Viewed in the general light of their pacific industries, the Seri are, accordingly, among the most primitive of known tribes; their technic is in harmony with their esthetic, and also with their somatic and tribal characteristics, in attesting a lowly plane of development; while their industries, like their other demotic features, are essentially autochthonous.
WARFARE
Something is known of Seri warfare through the history of the centuries since 1540, and especially through the bloody episodes of the Encinas régime and the occasional outbreaks of the last decade or two. The available data clearly indicate that the warfare of the tribe complements their pacific industries in every essential respect.
As befits their primitive character, warfare has played an important role in the history of the folk, forming, indeed, one of the chief factors in determining the course of tribal development.

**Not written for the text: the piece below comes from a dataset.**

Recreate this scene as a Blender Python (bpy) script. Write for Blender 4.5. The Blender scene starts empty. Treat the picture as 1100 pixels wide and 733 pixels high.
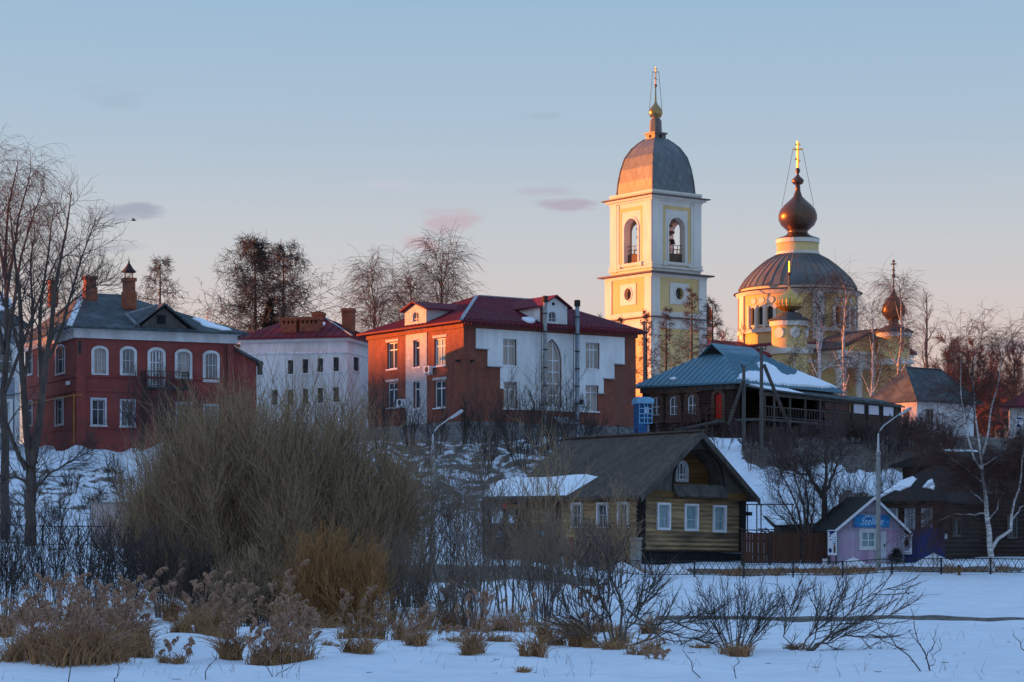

There is no means of estimating the losses suffered and occasioned in warfare with the neighboring tribes during either prehistoric or historic times; but the indications are that they were much greater than the losses connected with Caucasian contact. Neither is it practicable to estimate reliably the fatalities attending the interminable conflicts with the Spanish invaders and their descendants, though it is safe to say that the Seri losses in strife against Spaniards and Mexicans aggregate many hundred, and that the correlative loss on the part of their enemies reaches several score, if not some hundred, lives. Few if any other aboriginal tribes of America have had so sanguinary a history as the Seri, and none other has at once so long and so bloody a record.